16 de agosto de 2014

Chimiachas, el abrigo

Dejo por un rato los quehaceres del clan y me alejo, solo, del campamento junto al arroyo. En mi bolsa confeccionada con piel de corzo llevo conmigo tintura roja obtenida tras triturar y moler ciertas piedras oxidadas y mezclar el polvo resultante con grasa animal. También llevo unos ramilletes de pelo de jabalí, de distintos grosores, e incluso de distintas durezas. Un poco de agua en una cantimplora hecha con el estómago de un zorro, y un recipiente de madera de enebro, duro y resistente, difícil de tallar, pero duradero.
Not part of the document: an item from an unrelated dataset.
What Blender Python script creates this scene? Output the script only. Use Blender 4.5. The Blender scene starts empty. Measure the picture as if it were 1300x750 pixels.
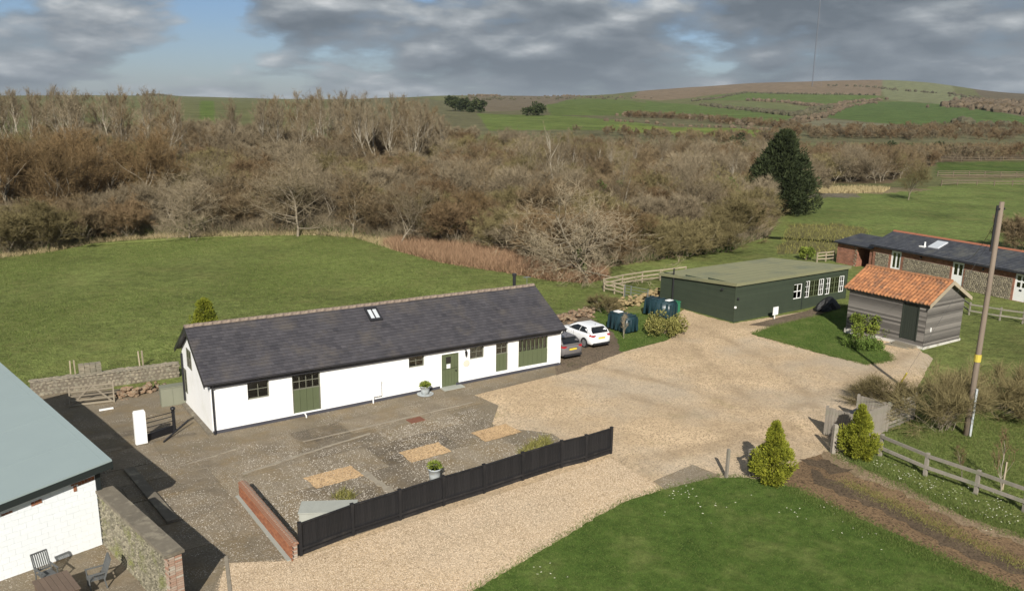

Subo por la ladera, sofocado por el sol y rodeado de chicharras que no paran de agobiarme con su canto insistente, hasta encaramarme por fin al gran abrigo rocoso que me pone a salvo del bochornoso calor y las tormentas. En mi cabeza sé qué voy a pintar hoy, y sé por qué lo voy a hacer. Hoy será un gran ciervo, de fuerte musculatura y gran cornamenta. Miles de años después otros hombres descubrirán mi obra y elucubrarán mis motivos para realizarla. Pero nunca lo sabrán. Será mi secreto. A media tarde busco el punto exacto donde quedará grabada para siempre mi pintura. Observo la porción de piedra largo rato, frente a frente, antes de ponerme manos a la obra. Cierro los ojos y mi cabeza imagina el resultado, lo interioriza, y lo visualiza sobre la rugosidad escogida. Mucho rato después tomo una bocanada amplia y profunda de aire, inspiro el intenso olor de las plantas aromáticas del lugar que el calor exterior intensifica, y tomo por fin el pincel. Pinto mi ciervo de Chimiachas.